‘Bedsitter’: the Soft Cell lyric that defines clubland’s underbelly
When UK synthpop exploded in 1981, Leeds duo Soft Cell cut a sensuous, hedonistic, and frankly hilarious character in a scene shaped by Kraftwerk and futurism. Indebted to Motown and Northern soul, their electronic set-up wasn’t an inch of frost, conjuring warm and red-blooded dancefloor stompers over Gary Numan’s chilly robotics or Spandau Ballet’s insipid Tory-lite wedding disco.
Penning songs of queer love, sex, existential rage, and struggling to pay the bills, frontman Marc Almond penned masterful pop vignettes that explored clubland’s hedonistic allure coupled with its kitchen-sink grim hangover.
Leading their debut Non-Stop Erotic Cabaret with the smash cover of Gloria Jones’ ‘Tainted Love’, the instant success soon served as an unwelcome deadweight that obstructed how brilliant their album was—far removed from the one-hit wonder tag they’d lazily be slapped with.
Their Top of the Pops performance was a joyous rush of art-school earnestness and awkward dancing, and all the better for it. Almond and mute synth player Dave Ball were relatable like two guys you’d actually bump into among the litany of seedy bars and clubs that littered a pre-gentrified Soho. The New Romantics were elitist in their open embrace of Blitz Kid pretension. Soft Cell looked like two Leeds Polytechnic students who’d just raided the art department for bangles and leather berets.
They were skint, as were most young people in one of the country’s worst recessions. Two years into her premiership, Margaret Thatcher oversaw stubbornly high unemployment figures and biting social malaise, which exploded into flashes of violence in riots across Manchester, Liverpool, and parts of London.
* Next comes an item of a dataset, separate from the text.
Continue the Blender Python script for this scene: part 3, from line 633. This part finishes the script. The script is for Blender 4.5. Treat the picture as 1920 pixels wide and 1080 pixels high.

For many young people on the dole or subsisting on low wages, the weekend’s pilled-up and booze-filled nights out were as much a sad escapism from contemporary nihilism as a chance to meet like-minded dropouts similarly burying their heads in London’s nightlife.
The disquiet underneath the disco glitter ball had never been scored so starkly as their second single, ‘Bedsitter’. Ball crafting Roland drum beat and making good use of producer Mike Thorne’s state-of-the-art Synclavier technology, Soft Cell audaciously document the nasty pangs of empty existentialism that could strike any thrill-seeking weekender: “I think it’s time to cook a meal / To fill the emptiness I feel / Spent my money going out / I’ve nothing I’m left without”.
Without lapsing into pompous preaching, Almond’s lyrical confessionals veer into social reportage, articulating the many fringe characters pulled to the big city and forever on the cusp of vanishing in its brightly lit, exciting, terrifying maw: “Look around, and I can see / A thousand people just like me.”
Soft Cell would continue to explore the decadence that clashed with banality as a Ken Loach piece of social realism run through Andy Warhol’s Factory lens, but it’s 1981’s ‘Bedsitter’ and its knockout pop LP that scored the cultural milieu as it truly was in 1980s Thatcher’s Britain.
“Start the nightlife over again / Kid myself I’m having fun”— an all too real pang that’s only grown ever more prescient in an age of spiralling living costs and a renewed disaffection that hangs in the air.